• [Instructions for the task]: Scan the material and copy every line in which "from" appears.

—————

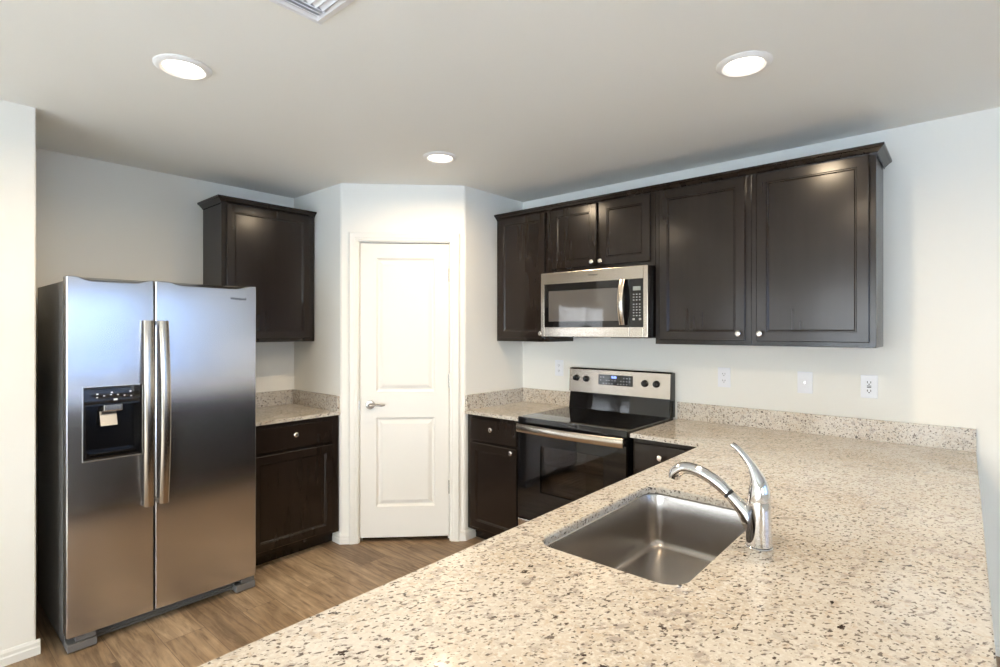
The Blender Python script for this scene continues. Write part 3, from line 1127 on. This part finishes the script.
# handle: flat bowed strap
bm = nb()
rows = []
n = 18
for k in range(n + 1):
    u = k / n
    x = .012 + (RW - .024) * u
    yo = -.040 - .020 * math.sin(PI * u)
    rows.append([bm.verts.new((x, yo + a, .862 + c)) for a, c in ((.010, -.023), (.0, -.025), (-.004, -.018), (-.005, .0), (-.004, .018), (.0, .025), (.010, .023))])
for A, B in zip(rows, rows[1:]):
    for q in range(7):
        bm.faces.new((A[q], A[(q + 1) % 7], B[(q + 1) % 7], B[q]))
bm.faces.new(rows[0]); bm.faces.new(rows[-1])
for x in (.024, RW - .024):
    box(bm, x - .012, x + .012, -.038, -.016, .852, .868, .003)
obj('oven_handle', bm, M['steel2'], od, True)
bm = nb(); box(bm, .004, RW - .004, -.016, .024, .085, .296, .004)
box(bm, .06, RW - .06, -.020, -.014, .270, .284, .002)
obj('storage_drawer', bm, M['steel2'], rg)
for x in (.05, RW - .05):
    for y in (.07, RD - .08):
        bm = nb(); lathe(bm, [(0, FZ), (.018, FZ), (.018, .032), (0, .032)], 14, Matrix.Translation((x, y, 0)))
        obj('leg', bm, M['rubber'], rg)
# backguard
bm = nb()
prism(bm, [(RD - .086, .920), (RD - .004, .920), (RD - .004, 1.196), (RD - .050, 1.202), (RD - .062, 1.190), (RD - .066, 1.040)], .004, RW - .010, 'x')
bgd = obj('backguard', bm, M['blackplastic'], rg)
bm = nb()
prism(bm, [(RD - .090, .922), (RD - .072, 1.034), (RD - .066, 1.034), (RD - .084, .922)], .012, RW - .014, 'x')
obj('lower_glass', bm, M['blackglass'], bgd)
bm = nb()
prism(bm, [(RD - .074, 1.036), (RD - .060, 1.036), (RD - .052, 1.196), (RD - .060, 1.199), (RD - .066, 1.192)], -.002, RW - .013, 'x')
obj('control_face', bm, M['steel3'], bgd)
def cf_y(z):        # control face slope
    return RD - .074 + (z - 1.036) * (.008 / .156)
bm = nb()
prism(bm, [(cf_y(1.096) - .0015, 1.096), (cf_y(1.096) + .003, 1.096), (cf_y(1.165) + .003, 1.165), (cf_y(1.165) - .0015, 1.165)], .232, .486, 'x')
dsp = obj('display_panel', bm, M['blackglass'], bgd)
text_obj('clock_digits', '8:05', .022, M['blueled'], bgd, (.350, cf_y(1.148) - .0022, 1.149), (PI / 2 - .05, 0, 0))
for ks in ((0, 1, 2), (3, 4, 5, 6), (7, 8, 9, 10)):
    for k in ks:
        for r_ in range(3):
            if (3 <= k <= 6 and r_ == 2) or (k * 7 + r_ * 3) % 5 == 0:
                continue
            xx = .250 + k * .0215; zz = 1.107 + r_ * .020
            bm = nb()
            box(bm, xx - .003, xx + .003, cf_y(zz) - .0022, cf_y(zz) - .0012, zz - .0016, zz + .0016)
            obj('button_mark', bm, M['icon'], dsp)
for kx, kz in ((.055, 1.131), (.136, 1.129), (.570, 1.124), (.648, 1.125)):
    bm = nb()
    lathe(bm, [(0, 0), (.0225, 0), (.022, .005), (.0185, .007), (.0175, .021), (.015, .024), (0, .024)], 24, facing(kx, cf_y(kz), kz))
    box(bm, kx - .004, kx + .004, cf_y(kz) - .029, cf_y(kz) - .02, kz - .017, kz + .017, .0015)
    obj('control_knob', bm, M['blackplastic'], bgd, True)

# ------------------------------------------------------------------ microwave
MX0, MX1, MZ0, MZ1 = -2.116, -1.362, 1.422, 1.836
MF = 2.846
MW = MX1 - MX0
mw = thing('microwave', 'stainless over-the-range microwave hanging under the short upper cabinet', 'microwave', (MX0, MF, MZ0))
MH = MZ1 - MZ0
bm = nb(); box(bm, .003, MW - .003, .030, YW - MF - .002, .0, MH, .003)
box(bm, .06, .30, .10, .30, -.006, .002); box(bm, .46, .70, .10, .30, -.006, .002)
obj('case', bm, M['blackplastic'], mw)
DS = .640       # door / control split
gx0, gx1, gz0, gz1 = .026, .726, .060, .340
def frame4(bm, x0, x1, z0, z1, a0, a1, c0, c1, y0, y1, bev=.002):
    box(bm, x0, a0, y0, y1, z0, z1, bev); box(bm, a1, x1, y0, y1, z0, z1, bev)
    box(bm, a0, a1, y0, y1, z0, c0, bev); box(bm, a0, a1, y0, y1, c1, z1, bev)
bm = nb()
box(bm, 0, gx0, 0, .029, 0, MH, .002); box(bm, gx0, DS - .001, 0, .029, 0, gz0, .002); box(bm, gx0, gx1, 0, .029, gz1, MH, .002)
md = obj('door', bm, M['steel2'], mw)
bm = nb(); frame4(bm, gx0, DS - .001, gz0, gz1, .060, .585, gz0 + .038, gz1 - .045, .001, .028, 0)
obj('glass_border', bm, M['blackglass'], md)
bm = nb(); box(bm, .058, .587, .003, .028, gz0 + .036, gz1 - .043)
obj('window', bm, plain('dark_mesh_glass', (0.10, 0.092, 0.085), .05, spec=1.0), md)
bm = nb()
box(bm, gx1 + .0005, MW, 0, .029, 0, MH, .002); box(bm, DS + .001, gx1, 0, .029, 0, gz0, .002)
obj('control_frame', bm, M['steel2'], mw)
bm = nb(); box(bm, DS + .001, gx1, .001, .029, gz0, gz1)
cp = obj('control_panel', bm, M['blackglass'], mw)
bm = nb(); box(bm, .662, .710, -.0002, .002, .272, .296)
obj('display', bm, M['lcd'], cp)
bm = nb()
for r_ in range(8):
    for k in range(3):
        zz = .250 - r_ * .0165 - (.008 if r_ > 2 else 0)
        xx = .667 + k * .019
        box(bm, xx - .0045, xx + .0045, -.0002, .002, zz - .0028, zz + .0028)
box(bm, .660, .674, -.0002, .002, .100, .112); box(bm, .700, .714, -.0002, .002, .100, .112)
obj('button_print', bm, plain('button_print', (0.33, 0.33, 0.33), .5), cp)
bm = nb()
rows = []
n = 14
for k in range(n + 1):
    u = k / n
    z = .072 + .268 * u
    yo = -.022 - .026 * math.sin(PI * u)
    xo = .602
    rows.append([bm.verts.new((xo + a, yo + b2, z)) for a, b2 in ((-.017, .008), (-.017, .001), (-.012, -.003), (0, -.005), (.012, -.003), (.017, .001), (.017, .008))])
for A, B in zip(rows, rows[1:]):
    for q in range(7):
        bm.faces.new((A[q], A[(q + 1) % 7], B[(q + 1) % 7], B[q]))
bm.faces.new(rows[0]); bm.faces.new(rows[-1])
for z in (.080, .332):
    box(bm, .598, .612, -.018, .001, z - .006, z + .006, .002)
obj('handle', bm, M['steel2'], md, True)
text_obj('maker_mark', 'Whirlpool', .016, M['ink'], mw, (.392, -.0006, .382), (PI / 2, 0, 0))

# ------------------------------------------------------------------ outlets
def outlet(name, label, cat, x, z, kind, y=YW, w=.072, h=.116):
    t = thing(name, label, cat, (x, y, z))
    bm = nb(); box(bm, -w / 2, w / 2, -.006, 0, -h / 2, h / 2, .0025)
    obj('cover_plate', bm, M['plate'], t)
    if kind == 'duplex':
        for dz in (-.0195, .0195):
            bm = nb(); lathe(bm, [(0, 0), (.0165, 0), (.0165, .0015), (0, .0015)], 24, facing(0, -.006, dz))
            r = obj('receptacle', bm, M['plate'], t)
            bm = nb()
            box(bm, -.0075, -.0055, -.0083, -.0072, dz - .002, dz + .006); box(bm, .0055, .0075, -.0083, -.0072, dz - .002, dz + .006)
            box(bm, -.002, .002, -.0083, -.0072, dz - .010, dz - .006)
            obj('slots', bm, M['slot'], r)
    elif kind == 'gfci':
        bm = nb(); box(bm, -.017, .017, -.008, -.005, -.034, .034, .001)
        r = obj('receptacle', bm, M['plate'], t)
        bm = nb()
        for dz in (-.021, .021):
            box(bm, -.0085, -.0055, -.0087, -.0077, dz - .004, dz + .006); box(bm, .0055, .0085, -.0087, -.0077, dz - .004, dz + .006)
            box(bm, -.0025, .0025, -.0087, -.0077, dz - .011, dz - .006)
        box(bm, -.009, .009, -.0087, -.0077, .0015, .0055); box(bm, -.009, .009, -.0087, -.0077, -.0055, -.0015)
        obj('slots', bm, M['slot'], r)
    else:
        bm = nb(); lathe(bm, [(0, 0), (.007, 0), (.006, .004), (.004, .004), (.004, .008), (0, .008)], 16, facing(0, -.006, 0))
        obj('jack', bm, M['nickel'], t, True)
        for dz in (-.042, .042):
            bm = nb(); lathe(bm, [(0, 0), (.0035, 0), (.0025, .0012), (0, .0012)], 12, facing(0, -.006, dz))
            obj('screw', bm, M['plate'], t)
    return t
outlet('wall_outlet', 'white duplex outlet on the wall just right of the range', 'outlet', -1.070, 1.186, 'duplex')
outlet('wall_jack', 'white plate with a single centre jack between the two right outlets', 'outlet', -.648, 1.183, 'jack')
outlet('wall_outlet', 'white outlet with dark slots at the right, below the end cabinet', 'outlet', -.362, 1.181, 'gfci')
outlet('wall_outlet', 'faint white outlet on the wall left of the range backguard', 'outlet', -2.245, 1.186, 'duplex')

# ------------------------------------------------------------------ ceiling fixtures
lamps = [(-2.219, .733, 'lit round recessed downlight over the fridge side, at upper left'),
         (-.620, 2.095, 'lit round recessed downlight in front of the right upper cabinets'),
         (-2.267, 2.082, 'small lit recessed downlight nearest the pantry door'),
         (-.620, .760, 'lit round recessed downlight above the sink, outside the top of the picture')]
for x, y, lab in lamps:
    t = thing('recessed_light', lab, 'ceiling light', (x, y, H), 0, 'recessed kitchen downlights')
    bm = nb()
    lathe(bm, [(.066, .0), (.066, -.006), (.076, -.0125), (.088, -.010), (.097, -.003), (.097, 0)], 40, None, False)
    obj('trim_ring', bm, M['lamp_trim'], t, True)
    bm = nb(); lathe(bm, [(0, -.0062), (.0665, -.0055)], 40, None, False)
    obj('lens', bm, M['lens'], t)
    ld = bpy.data.lights.new('downlight', 'AREA')
    ld.shape = 'DISK'
    ld.size = .125
    ld.energy = LAMP_W
    ld.color = (1.0, .79, .54)
    ld.spread = math.radians(165)
    lo = bpy.data.objects.new('lamp', ld)
    C.objects.link(lo)
    lo.parent = t
    lo.location = (0, 0, -.0140)

vx0, vx1, vy0, vy1 = -1.570, -1.215, .565, .920
vt = thing('ceiling_vent', 'white square louvred air vent in the ceiling at the top edge', 'vent', ((vx0 + vx1) / 2, (vy0 + vy1) / 2, H))
hw = (vx1 - vx0) / 2
bm = nb()
def rectring(bm, a, b_, z0, z1):
    """flat square ring from half size a (outer, z0) to b (inner, z1)"""
    A = [bm.verts.new((sx * a, sy * a, z0)) for sx, sy in ((-1, -1), (1, -1), (1, 1), (-1, 1))]
    B = [bm.verts.new((sx * b_, sy * b_, z1)) for sx, sy in ((-1, -1), (1, -1), (1, 1), (-1, 1))]
    for k in range(4):
        bm.faces.new((A[k], A[(k + 1) % 4], B[(k + 1) % 4], B[k]))
rectring(bm, hw, hw, 0, -.004); rectring(bm, hw, hw - .022, -.004, -.010); rectring(bm, hw - .022, hw - .030, -.010, -.003)
obj('frame', bm, M['whitevent'], vt)
bm = nb(); box(bm, -hw + .03, hw - .03, -hw + .03, hw - .03, -.002, -.0005)
obj('duct', bm, M['ventdark'], vt)
for k in range(3):       # side louvres along y, near the left edge
    x = -hw + .036 + k * .017
    bm = nb(); prism(bm, [(x, -.004), (x + .002, -.003), (x + .015, -.011), (x + .013, -.013)], -hw + .03, hw - .03, 'y')
    obj('louvre', bm, M['whitevent'], vt)
for k in range(13):
    y = -hw + .036 + k * .022
    if y > hw - .045:
        break
    bm = nb(); prism(bm, [(y, -.004), (y + .002, -.003), (y + .015, -.011), (y + .013, -.013)], -hw + .085, hw - .03, 'x')
    obj('louvre', bm, M['whitevent'], vt)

—————

• [Exercise solution]:
The Blender Python script for this scene continues. Write part 3, from line 1127 on. This part finishes the script.
    """flat square ring from half size a (outer, z0) to b (inner, z1)"""